=== TO DO ===
Your task is to repeat only the lines from the one with "Model this scene" through the one with "COL = SC.collection", exactly as they stand, both ends included.

=== DATA SHOWN ===
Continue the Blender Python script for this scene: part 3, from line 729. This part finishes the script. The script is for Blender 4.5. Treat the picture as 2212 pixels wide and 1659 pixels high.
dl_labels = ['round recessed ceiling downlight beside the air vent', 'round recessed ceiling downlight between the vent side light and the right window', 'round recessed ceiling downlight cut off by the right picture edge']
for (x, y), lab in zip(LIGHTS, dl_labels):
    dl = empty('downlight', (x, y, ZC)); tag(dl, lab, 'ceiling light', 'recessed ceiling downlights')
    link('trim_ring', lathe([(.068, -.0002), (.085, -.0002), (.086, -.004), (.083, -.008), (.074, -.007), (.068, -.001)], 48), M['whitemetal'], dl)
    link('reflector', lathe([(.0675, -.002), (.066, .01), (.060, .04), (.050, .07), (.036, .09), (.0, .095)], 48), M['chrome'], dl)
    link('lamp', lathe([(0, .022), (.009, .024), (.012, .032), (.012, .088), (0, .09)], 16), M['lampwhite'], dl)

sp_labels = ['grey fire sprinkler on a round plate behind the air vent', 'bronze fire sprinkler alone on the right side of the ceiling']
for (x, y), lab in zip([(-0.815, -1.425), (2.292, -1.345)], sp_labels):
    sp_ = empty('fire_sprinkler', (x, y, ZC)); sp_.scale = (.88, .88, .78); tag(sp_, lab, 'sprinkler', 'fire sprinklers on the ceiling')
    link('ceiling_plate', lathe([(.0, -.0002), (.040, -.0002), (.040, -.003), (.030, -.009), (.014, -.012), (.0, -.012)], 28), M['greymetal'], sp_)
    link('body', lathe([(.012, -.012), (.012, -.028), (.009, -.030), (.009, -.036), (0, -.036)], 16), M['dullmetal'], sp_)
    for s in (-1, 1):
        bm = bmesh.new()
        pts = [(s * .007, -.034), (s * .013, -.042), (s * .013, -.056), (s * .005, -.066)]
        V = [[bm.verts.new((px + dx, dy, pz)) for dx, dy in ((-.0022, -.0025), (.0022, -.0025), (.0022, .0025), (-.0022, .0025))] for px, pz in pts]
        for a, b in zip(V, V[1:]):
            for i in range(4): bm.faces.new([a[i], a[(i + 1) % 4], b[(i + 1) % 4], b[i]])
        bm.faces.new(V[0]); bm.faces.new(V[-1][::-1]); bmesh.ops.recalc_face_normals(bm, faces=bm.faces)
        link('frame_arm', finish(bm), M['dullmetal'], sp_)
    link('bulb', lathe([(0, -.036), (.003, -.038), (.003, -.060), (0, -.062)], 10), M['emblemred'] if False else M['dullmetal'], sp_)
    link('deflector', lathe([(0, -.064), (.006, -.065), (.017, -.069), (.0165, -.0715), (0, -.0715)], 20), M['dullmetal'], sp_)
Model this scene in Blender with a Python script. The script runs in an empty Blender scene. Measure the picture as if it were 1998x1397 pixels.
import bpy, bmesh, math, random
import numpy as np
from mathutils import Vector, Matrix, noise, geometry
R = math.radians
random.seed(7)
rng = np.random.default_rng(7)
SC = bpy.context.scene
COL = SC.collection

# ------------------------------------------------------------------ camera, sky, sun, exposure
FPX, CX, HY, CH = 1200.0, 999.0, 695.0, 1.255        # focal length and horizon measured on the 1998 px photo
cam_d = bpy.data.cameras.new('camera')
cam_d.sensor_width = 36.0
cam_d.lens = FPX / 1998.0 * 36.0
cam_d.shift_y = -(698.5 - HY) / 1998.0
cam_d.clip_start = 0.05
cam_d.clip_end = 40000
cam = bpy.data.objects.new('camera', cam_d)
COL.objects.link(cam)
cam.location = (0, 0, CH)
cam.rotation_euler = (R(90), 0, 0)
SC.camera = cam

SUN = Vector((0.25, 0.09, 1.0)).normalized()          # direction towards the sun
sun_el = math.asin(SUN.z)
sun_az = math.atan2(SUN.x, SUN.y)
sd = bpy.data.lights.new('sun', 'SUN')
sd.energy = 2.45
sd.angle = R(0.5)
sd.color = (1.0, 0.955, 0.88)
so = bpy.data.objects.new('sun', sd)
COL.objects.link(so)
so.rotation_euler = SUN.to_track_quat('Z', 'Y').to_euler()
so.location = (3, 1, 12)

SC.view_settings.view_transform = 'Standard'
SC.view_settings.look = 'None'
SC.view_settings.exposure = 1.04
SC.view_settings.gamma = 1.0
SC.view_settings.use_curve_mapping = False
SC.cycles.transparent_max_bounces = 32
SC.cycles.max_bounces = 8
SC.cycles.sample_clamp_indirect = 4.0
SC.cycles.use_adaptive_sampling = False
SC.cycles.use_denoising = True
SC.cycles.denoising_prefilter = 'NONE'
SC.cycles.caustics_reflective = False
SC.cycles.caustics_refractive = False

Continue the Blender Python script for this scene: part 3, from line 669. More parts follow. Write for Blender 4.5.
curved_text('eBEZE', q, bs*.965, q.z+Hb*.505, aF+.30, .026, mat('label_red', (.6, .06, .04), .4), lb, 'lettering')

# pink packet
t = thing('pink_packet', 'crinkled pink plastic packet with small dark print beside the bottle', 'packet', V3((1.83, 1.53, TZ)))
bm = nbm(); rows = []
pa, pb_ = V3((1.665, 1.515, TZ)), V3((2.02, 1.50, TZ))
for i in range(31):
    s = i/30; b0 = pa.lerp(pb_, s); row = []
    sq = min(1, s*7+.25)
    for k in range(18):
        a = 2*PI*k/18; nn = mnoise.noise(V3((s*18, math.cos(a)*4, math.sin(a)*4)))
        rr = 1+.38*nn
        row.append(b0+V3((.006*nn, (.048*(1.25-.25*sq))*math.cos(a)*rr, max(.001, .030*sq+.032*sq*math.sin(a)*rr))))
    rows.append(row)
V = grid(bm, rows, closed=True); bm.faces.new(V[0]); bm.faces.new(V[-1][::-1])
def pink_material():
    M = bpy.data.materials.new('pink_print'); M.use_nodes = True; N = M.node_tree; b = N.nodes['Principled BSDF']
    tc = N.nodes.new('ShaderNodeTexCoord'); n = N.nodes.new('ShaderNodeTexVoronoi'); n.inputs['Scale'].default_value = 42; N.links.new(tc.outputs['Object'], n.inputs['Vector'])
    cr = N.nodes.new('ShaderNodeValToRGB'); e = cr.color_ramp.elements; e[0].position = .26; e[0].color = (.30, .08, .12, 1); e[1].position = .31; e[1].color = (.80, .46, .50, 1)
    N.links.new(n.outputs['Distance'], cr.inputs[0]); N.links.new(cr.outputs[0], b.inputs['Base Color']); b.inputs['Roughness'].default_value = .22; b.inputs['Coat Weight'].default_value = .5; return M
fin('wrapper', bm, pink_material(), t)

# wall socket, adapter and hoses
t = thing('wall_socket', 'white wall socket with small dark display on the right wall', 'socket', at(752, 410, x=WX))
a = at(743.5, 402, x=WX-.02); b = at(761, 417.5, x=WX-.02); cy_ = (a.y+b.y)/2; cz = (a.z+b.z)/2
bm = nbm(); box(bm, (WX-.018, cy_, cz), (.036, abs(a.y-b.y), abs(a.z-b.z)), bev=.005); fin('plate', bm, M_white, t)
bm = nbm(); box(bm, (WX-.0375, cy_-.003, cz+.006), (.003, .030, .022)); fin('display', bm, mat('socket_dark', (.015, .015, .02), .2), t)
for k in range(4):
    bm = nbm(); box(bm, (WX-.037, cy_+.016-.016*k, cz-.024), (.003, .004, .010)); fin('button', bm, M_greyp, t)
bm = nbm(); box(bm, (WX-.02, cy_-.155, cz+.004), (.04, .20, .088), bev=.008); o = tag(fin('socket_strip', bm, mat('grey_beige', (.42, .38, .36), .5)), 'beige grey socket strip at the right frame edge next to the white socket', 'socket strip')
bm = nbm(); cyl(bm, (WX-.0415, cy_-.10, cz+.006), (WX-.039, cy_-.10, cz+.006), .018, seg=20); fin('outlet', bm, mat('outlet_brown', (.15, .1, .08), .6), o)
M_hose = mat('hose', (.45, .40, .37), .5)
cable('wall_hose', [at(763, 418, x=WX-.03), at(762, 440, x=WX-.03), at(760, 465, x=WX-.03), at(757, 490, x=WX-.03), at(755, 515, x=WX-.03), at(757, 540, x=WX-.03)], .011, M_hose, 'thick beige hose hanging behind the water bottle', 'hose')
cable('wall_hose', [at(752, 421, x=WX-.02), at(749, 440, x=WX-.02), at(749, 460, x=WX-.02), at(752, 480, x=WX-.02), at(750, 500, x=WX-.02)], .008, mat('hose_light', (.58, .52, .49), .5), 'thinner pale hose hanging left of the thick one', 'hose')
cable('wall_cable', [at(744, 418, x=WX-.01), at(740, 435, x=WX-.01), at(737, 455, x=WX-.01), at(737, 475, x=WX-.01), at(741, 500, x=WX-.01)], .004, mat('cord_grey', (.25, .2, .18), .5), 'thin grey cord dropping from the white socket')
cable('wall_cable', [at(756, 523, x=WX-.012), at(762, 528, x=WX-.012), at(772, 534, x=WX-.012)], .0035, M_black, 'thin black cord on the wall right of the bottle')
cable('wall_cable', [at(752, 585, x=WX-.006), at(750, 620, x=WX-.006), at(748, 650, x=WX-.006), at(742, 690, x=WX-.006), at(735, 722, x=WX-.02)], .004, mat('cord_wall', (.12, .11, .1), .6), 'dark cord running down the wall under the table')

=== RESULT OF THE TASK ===
Model this scene in Blender with a Python script. The script runs in an empty Blender scene. Measure the picture as if it were 1998x1397 pixels.
import bpy, bmesh, math, random
import numpy as np
from mathutils import Vector, Matrix, noise, geometry
R = math.radians
random.seed(7)
rng = np.random.default_rng(7)
SC = bpy.context.scene
COL = SC.collection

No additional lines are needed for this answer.